Futsal

Futsal | 26-10-18

Rekord B-B – Kadra Litwy 6:4 (2:0)

W drodze na Słowację futsalowa reprezentacja Litwy zatrzymała się w Bielsku-Białej.

Rekord Bielsko-Biała – Kadra Litwy 6:4 (2:0)

gole dla Rekordu: Bondar i Alex Viana po 2, Surmiak i Dudek po1

Rekord: Nawrat (Burzej) – Mura, Dudek, Alex Viana, Surmiak, Popławski, Bondar, Gąsior, Łasak, Budniak

Oczywiście nie przypadkiem Litwini zatrzymali się na kilkadziesiąt godzin na obiektach Rekordu. Stąd udadzą się do Popradu na towarzyski dwumecz z reprezentacją Słowacji. Tymczasem podopieczni Jewgienija Rywkina wykorzystali pobyt w Bielsku-Białej do rozegrania gry kontrolnej z naszym zespołem, w którym ze względu na reprezentacyjne obowiązki zabrakło Michała Kałuży, Michała Kubika i Jana Janovsky’ego.

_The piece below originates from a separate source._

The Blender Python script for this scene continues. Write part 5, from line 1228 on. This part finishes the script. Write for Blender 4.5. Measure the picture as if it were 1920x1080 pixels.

Z kolei przeziębienie wykluczyło z udziału w meczu Michała Marka. Zanim jednak o samym sparingu, wspomnieć należy, iż właśnie dziś władze FIFA powierzyły Litwie organizację najbliższych Mistrzostw Świata w futsalu, które odbędą się w 2020 roku. To niewątpliwa nobilitacja dla naszych sąsiadów z północnego-wschodu oraz docenienie rozwijającego się tamże futsalu. Wprawdzie reprezentacja kraju notowana jest na 84. miejscu w rankingu światowym (37. w rankingu UEFA na koniec sezonu 2017/2018), ale już mistrz Litwy – FK Vytis Kowno – podobnie jak Rekord – awansował do fazy Elite Round tegorocznej Ligi Mistrzów. Rzecz jasna o sile Vytisu stanową głównie gracze z Brazylii, niemniej odnotować warto, iż na parkiecie hali przy Startowej 13 wystąpiło trzech zawodników z Kowna – Gintaras Repšas, Albert Voskunovič i Justinas Zagurskas.

Przebieg spotkania – typowy dla gier o szkoleniowym, kontrolnym charakterze. Mimo ewidentnie eksperymentalnego zestawienia gospodarze nie mieli problemu z dokumentowaniem golami swojej przewagi na parkiecie. Po upływie ośmiu minut i golach 20-latków - Kamila Surmiaka oraz Jana Dudka, mistrzowie Polski objęli pewne prowadzenie. U podopiecznych J. Rywkina w oczy rzucał się brak boiskowego zgrania i zrozumienia wzajemnych intencji. Głównie za sprawą dobrze rozgrywanych stałych fragmentów „rekordziści” powiększyli rozmiary prowadzenia już na wstępie drugiej części meczu. Po dwa trafienia zaliczyli bielscy „stranieri” – Oleksandr Bondar i Alex Viana. Po 30-stu minutach spotkania gospodarze prowadzili już 6:0. Rozluźnienie szyków, kilka dalszych roszad w składzie i ustawieniu, sprawiło iż goście znacząco zredukowali bramkowe straty. Przy tym przyznać trzeba, że z czterech goli Litwinów, dwa padły po bardzo efektownych uderzeniach.